## Problem details
Set down, in full, every record in the block.

Scripts that build scenes
[Begin]

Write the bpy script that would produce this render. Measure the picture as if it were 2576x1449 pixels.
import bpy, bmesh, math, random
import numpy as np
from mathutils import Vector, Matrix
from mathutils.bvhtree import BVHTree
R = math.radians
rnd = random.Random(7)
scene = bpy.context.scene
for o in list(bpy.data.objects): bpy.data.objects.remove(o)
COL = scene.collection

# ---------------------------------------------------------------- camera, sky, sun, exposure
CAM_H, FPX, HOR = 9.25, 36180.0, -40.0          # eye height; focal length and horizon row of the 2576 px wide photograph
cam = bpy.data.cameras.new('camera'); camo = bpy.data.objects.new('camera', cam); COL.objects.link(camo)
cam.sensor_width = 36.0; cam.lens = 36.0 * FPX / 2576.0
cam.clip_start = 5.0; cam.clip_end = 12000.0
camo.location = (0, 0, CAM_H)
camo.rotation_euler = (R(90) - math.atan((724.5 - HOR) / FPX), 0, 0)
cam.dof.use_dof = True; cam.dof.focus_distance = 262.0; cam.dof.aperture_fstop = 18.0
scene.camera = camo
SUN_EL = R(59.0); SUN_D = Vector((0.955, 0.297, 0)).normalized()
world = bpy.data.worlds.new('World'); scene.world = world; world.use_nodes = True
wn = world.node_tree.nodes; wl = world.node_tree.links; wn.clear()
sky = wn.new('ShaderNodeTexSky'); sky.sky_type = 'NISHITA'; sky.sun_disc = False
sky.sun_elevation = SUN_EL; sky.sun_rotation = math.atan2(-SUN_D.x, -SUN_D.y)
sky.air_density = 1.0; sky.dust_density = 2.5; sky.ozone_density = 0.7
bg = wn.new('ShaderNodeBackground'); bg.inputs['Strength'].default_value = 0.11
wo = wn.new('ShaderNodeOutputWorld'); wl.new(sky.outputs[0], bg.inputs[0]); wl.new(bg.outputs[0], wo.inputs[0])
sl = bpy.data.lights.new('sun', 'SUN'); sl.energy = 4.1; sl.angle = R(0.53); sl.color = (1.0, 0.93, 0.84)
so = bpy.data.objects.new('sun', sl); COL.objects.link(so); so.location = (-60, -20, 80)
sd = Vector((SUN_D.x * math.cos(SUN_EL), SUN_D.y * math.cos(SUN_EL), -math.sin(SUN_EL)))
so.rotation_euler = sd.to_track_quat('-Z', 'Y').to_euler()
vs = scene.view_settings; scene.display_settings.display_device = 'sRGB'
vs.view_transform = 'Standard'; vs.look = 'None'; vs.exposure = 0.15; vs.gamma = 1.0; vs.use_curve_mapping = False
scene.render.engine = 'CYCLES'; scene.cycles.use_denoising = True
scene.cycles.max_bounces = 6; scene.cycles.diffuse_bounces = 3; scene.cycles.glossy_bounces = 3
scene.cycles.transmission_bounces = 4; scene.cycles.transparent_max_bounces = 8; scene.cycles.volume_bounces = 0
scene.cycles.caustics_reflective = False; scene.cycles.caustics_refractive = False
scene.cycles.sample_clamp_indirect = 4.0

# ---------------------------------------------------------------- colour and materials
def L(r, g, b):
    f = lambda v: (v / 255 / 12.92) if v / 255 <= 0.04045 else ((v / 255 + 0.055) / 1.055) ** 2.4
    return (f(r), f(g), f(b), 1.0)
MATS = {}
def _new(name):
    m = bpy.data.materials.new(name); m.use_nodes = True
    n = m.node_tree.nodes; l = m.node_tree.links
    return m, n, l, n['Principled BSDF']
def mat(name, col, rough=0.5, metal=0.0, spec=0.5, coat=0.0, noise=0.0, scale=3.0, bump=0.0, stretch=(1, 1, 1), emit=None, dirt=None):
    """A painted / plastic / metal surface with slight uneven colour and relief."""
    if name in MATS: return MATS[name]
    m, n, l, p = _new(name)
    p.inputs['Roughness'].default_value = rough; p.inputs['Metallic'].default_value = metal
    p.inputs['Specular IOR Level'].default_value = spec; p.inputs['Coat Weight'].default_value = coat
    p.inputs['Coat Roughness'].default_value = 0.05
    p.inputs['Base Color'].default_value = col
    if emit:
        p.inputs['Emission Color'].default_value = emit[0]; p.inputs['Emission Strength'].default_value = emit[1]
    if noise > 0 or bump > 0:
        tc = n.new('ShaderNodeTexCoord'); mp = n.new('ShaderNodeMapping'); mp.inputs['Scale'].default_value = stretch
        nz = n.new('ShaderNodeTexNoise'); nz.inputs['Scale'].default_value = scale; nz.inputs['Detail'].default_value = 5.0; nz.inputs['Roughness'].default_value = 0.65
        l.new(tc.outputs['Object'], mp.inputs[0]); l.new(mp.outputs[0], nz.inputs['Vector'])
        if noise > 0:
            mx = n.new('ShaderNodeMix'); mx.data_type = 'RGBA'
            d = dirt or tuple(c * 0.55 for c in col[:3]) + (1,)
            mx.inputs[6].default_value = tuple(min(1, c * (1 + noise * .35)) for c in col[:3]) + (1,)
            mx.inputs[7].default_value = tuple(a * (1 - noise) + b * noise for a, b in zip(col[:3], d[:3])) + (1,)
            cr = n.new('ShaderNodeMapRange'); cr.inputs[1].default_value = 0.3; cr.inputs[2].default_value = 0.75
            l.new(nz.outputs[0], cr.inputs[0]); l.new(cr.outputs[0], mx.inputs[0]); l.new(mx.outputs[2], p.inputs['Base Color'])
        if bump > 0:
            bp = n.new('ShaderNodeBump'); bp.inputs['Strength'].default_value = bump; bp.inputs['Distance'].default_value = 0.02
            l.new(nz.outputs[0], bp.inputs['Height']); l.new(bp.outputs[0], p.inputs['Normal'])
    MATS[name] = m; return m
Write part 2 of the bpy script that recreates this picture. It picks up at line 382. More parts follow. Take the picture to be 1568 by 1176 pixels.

[End]

## The reply
Write the bpy script that would produce this render. Measure the picture as if it were 2576x1449 pixels.
import bpy, bmesh, math, random
import numpy as np
from mathutils import Vector, Matrix
from mathutils.bvhtree import BVHTree
R = math.radians
rnd = random.Random(7)
scene = bpy.context.scene
for o in list(bpy.data.objects): bpy.data.objects.remove(o)
COL = scene.collection

# ---------------------------------------------------------------- camera, sky, sun, exposure
CAM_H, FPX, HOR = 9.25, 36180.0, -40.0          # eye height; focal length and horizon row of the 2576 px wide photograph
cam = bpy.data.cameras.new('camera'); camo = bpy.data.objects.new('camera', cam); COL.objects.link(camo)
cam.sensor_width = 36.0; cam.lens = 36.0 * FPX / 2576.0
cam.clip_start = 5.0; cam.clip_end = 12000.0
camo.location = (0, 0, CAM_H)
camo.rotation_euler = (R(90) - math.atan((724.5 - HOR) / FPX), 0, 0)
cam.dof.use_dof = True; cam.dof.focus_distance = 262.0; cam.dof.aperture_fstop = 18.0
scene.camera = camo
SUN_EL = R(59.0); SUN_D = Vector((0.955, 0.297, 0)).normalized()
world = bpy.data.worlds.new('World'); scene.world = world; world.use_nodes = True
wn = world.node_tree.nodes; wl = world.node_tree.links; wn.clear()
sky = wn.new('ShaderNodeTexSky'); sky.sky_type = 'NISHITA'; sky.sun_disc = False
sky.sun_elevation = SUN_EL; sky.sun_rotation = math.atan2(-SUN_D.x, -SUN_D.y)
sky.air_density = 1.0; sky.dust_density = 2.5; sky.ozone_density = 0.7
bg = wn.new('ShaderNodeBackground'); bg.inputs['Strength'].default_value = 0.11
wo = wn.new('ShaderNodeOutputWorld'); wl.new(sky.outputs[0], bg.inputs[0]); wl.new(bg.outputs[0], wo.inputs[0])
sl = bpy.data.lights.new('sun', 'SUN'); sl.energy = 4.1; sl.angle = R(0.53); sl.color = (1.0, 0.93, 0.84)
so = bpy.data.objects.new('sun', sl); COL.objects.link(so); so.location = (-60, -20, 80)
sd = Vector((SUN_D.x * math.cos(SUN_EL), SUN_D.y * math.cos(SUN_EL), -math.sin(SUN_EL)))
so.rotation_euler = sd.to_track_quat('-Z', 'Y').to_euler()
vs = scene.view_settings; scene.display_settings.display_device = 'sRGB'
vs.view_transform = 'Standard'; vs.look = 'None'; vs.exposure = 0.15; vs.gamma = 1.0; vs.use_curve_mapping = False
scene.render.engine = 'CYCLES'; scene.cycles.use_denoising = True
scene.cycles.max_bounces = 6; scene.cycles.diffuse_bounces = 3; scene.cycles.glossy_bounces = 3
scene.cycles.transmission_bounces = 4; scene.cycles.transparent_max_bounces = 8; scene.cycles.volume_bounces = 0
scene.cycles.caustics_reflective = False; scene.cycles.caustics_refractive = False
scene.cycles.sample_clamp_indirect = 4.0

# ---------------------------------------------------------------- colour and materials
def L(r, g, b):
    f = lambda v: (v / 255 / 12.92) if v / 255 <= 0.04045 else ((v / 255 + 0.055) / 1.055) ** 2.4
    return (f(r), f(g), f(b), 1.0)
MATS = {}
def _new(name):
    m = bpy.data.materials.new(name); m.use_nodes = True
    n = m.node_tree.nodes; l = m.node_tree.links
    return m, n, l, n['Principled BSDF']
def mat(name, col, rough=0.5, metal=0.0, spec=0.5, coat=0.0, noise=0.0, scale=3.0, bump=0.0, stretch=(1, 1, 1), emit=None, dirt=None):
    """A painted / plastic / metal surface with slight uneven colour and relief."""
    if name in MATS: return MATS[name]
    m, n, l, p = _new(name)
    p.inputs['Roughness'].default_value = rough; p.inputs['Metallic'].default_value = metal
    p.inputs['Specular IOR Level'].default_value = spec; p.inputs['Coat Weight'].default_value = coat
    p.inputs['Coat Roughness'].default_value = 0.05
    p.inputs['Base Color'].default_value = col
    if emit:
        p.inputs['Emission Color'].default_value = emit[0]; p.inputs['Emission Strength'].default_value = emit[1]
    if noise > 0 or bump > 0:
        tc = n.new('ShaderNodeTexCoord'); mp = n.new('ShaderNodeMapping'); mp.inputs['Scale'].default_value = stretch
        nz = n.new('ShaderNodeTexNoise'); nz.inputs['Scale'].default_value = scale; nz.inputs['Detail'].default_value = 5.0; nz.inputs['Roughness'].default_value = 0.65
        l.new(tc.outputs['Object'], mp.inputs[0]); l.new(mp.outputs[0], nz.inputs['Vector'])
        if noise > 0:
            mx = n.new('ShaderNodeMix'); mx.data_type = 'RGBA'
            d = dirt or tuple(c * 0.55 for c in col[:3]) + (1,)
            mx.inputs[6].default_value = tuple(min(1, c * (1 + noise * .35)) for c in col[:3]) + (1,)
            mx.inputs[7].default_value = tuple(a * (1 - noise) + b * noise for a, b in zip(col[:3], d[:3])) + (1,)
            cr = n.new('ShaderNodeMapRange'); cr.inputs[1].default_value = 0.3; cr.inputs[2].default_value = 0.75
            l.new(nz.outputs[0], cr.inputs[0]); l.new(cr.outputs[0], mx.inputs[0]); l.new(mx.outputs[2], p.inputs['Base Color'])
        if bump > 0:
            bp = n.new('ShaderNodeBump'); bp.inputs['Strength'].default_value = bump; bp.inputs['Distance'].default_value = 0.02
            l.new(nz.outputs[0], bp.inputs['Height']); l.new(bp.outputs[0], p.inputs['Normal'])
    MATS[name] = m; return m
Write part 2 of the bpy script that recreates this picture. It picks up at line 382. More parts follow. Take the picture to be 1568 by 1176 pixels.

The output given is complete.